Doch anstatt Projekte zur Herstellung von grünem Wasserstoff zu vereinbaren, verlegt sich der Kanzler auf symbolische Gesten beim Klimaschutz. Die ARD-TV-Korrespondentin Nicole Kohnert twittert:

"Der @Bundeskanzler pflanzt ein Baum bei 34 Grad um kurz nach 8 Uhr morgens in Abu Dhabi. Für den Klimaschutz. Parallel schließen Unternehmen vor Ort Energiedeals ab. Es geht um Diesel und Flüssiggas."

Klimaktivistin Luisa Neubauer kommentiert: "Mir fehlen die Worte".

David Goeßmann, Telepolis

Mit Blick auf die deutsche Energiesicherheit kommt Kanzler Scholz mit minimalem Erfolg von seinen Reisen nach Saudi-Arabien, Katar, Mexiko und den Vereinigten Arabischen Emiraten zurück – sofern man weitere LNG-Lieferungen als Erfolg bezeichnen möchte. RWE schloss mit der Abu Dhabi National Oil Company einen Vertrag über eine erste Lieferung von 137.000 Kubikmetern LNG ab. Was augenscheinlich nach viel klingt, ist weniger als die Menge, die noch im Februar 2022 an einem Tag über Nord Stream 1 bewegt worden ist.

Hans-Josef Fell ist Präsident der Energy Watch Group und Mitautor des Erneuerbaren-Energien-Gesetzes.

Ähnlich substanzlos sind die Ergebnisse der vereinbarten Energielieferungen aus den anderen Ländern, die Scholz in den letzten Tagen und Wochen bereist hat. Der Grund für die magere Ausbeute ist schnell erkannt: Im Rest der Welt lassen sich kaum die Energiemengen an fossilen Energiemengen erschließen, die die russischen Energielieferungen nach Europa ersetzen könnten.

Die Preise für Erdgas, Kohle, Erdöl und Uran sind schließlich nicht erst seit Ausbruch des Ukraine-Kriegs im Februar 2022 massiv gestiegen, sondern schon seit Mitte 2021. Da zog die Weltwirtschaft nach der Corona-Krise wieder an, der fossile Energieverbrauch ist deshalb gestiegen, und die Förderung konnte die Nachfragesteigerung nicht stillen, was zwangsläufig in höheren Preisen mündete.

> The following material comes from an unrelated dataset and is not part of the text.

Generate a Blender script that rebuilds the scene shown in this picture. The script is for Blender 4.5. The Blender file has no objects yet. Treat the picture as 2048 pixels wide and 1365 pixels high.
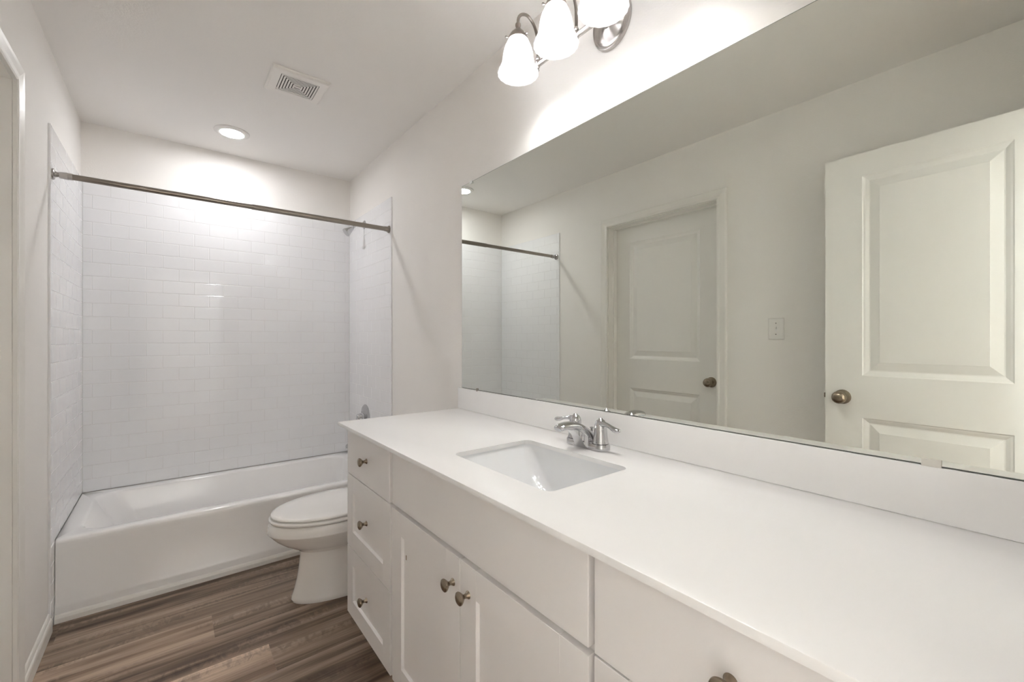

Diese weltweite Verknappung fossiler und atomarer Energierohstoffe wird vielfach übersehen. Kanzler Scholz fährt zwar unentwegt in der Welt herum und sucht nach Diversifizierung von fossilen Energielieferanten, aber nennenswerte Lieferverträge kann er nicht anstoßen.

Natürlich hat die EU seit Februar 2022 mehr LNG, Pipelinegas, Erdöl und Kohle aus anderen Ländern als Ersatz für russische Energielieferungen importiert und damit die globalen Rohstoffpreise massiv nach oben getrieben. Was das insbesondere für viele Entwicklungs- und Schwellenländer bedeutet, hat die Finanzmarktwelt schon im Juli 2022 genauer analysiert.

Insbesondere in Pakistan gehen die Lichter aus, weil das für Pakistan vorgesehene LNG nun in das zahlungskräftigere Europa umgelenkt wird. Auch in Bangladesch, Myanmar und anderen Ländern gibt es erhebliche Verwerfungen.

Dabei wird gerade Pakistan heimgesucht von der größten Klimakatastrophe. Nach bis zu 50 Grad Celsius Mittagshitze mit vielen Hitzetoten von März bis Juni hat ein nie dagewesener Monsunregen ein Drittel der Landesfläche Pakistans überschwemmt mit zig Millionen Obdachlosen, die ihr Haus verloren und Tausenden von Toten. Dass dort durch den Kauf von LNG durch Europa auch eine Energienot herrscht, verschlimmert das Elend zusätzlich.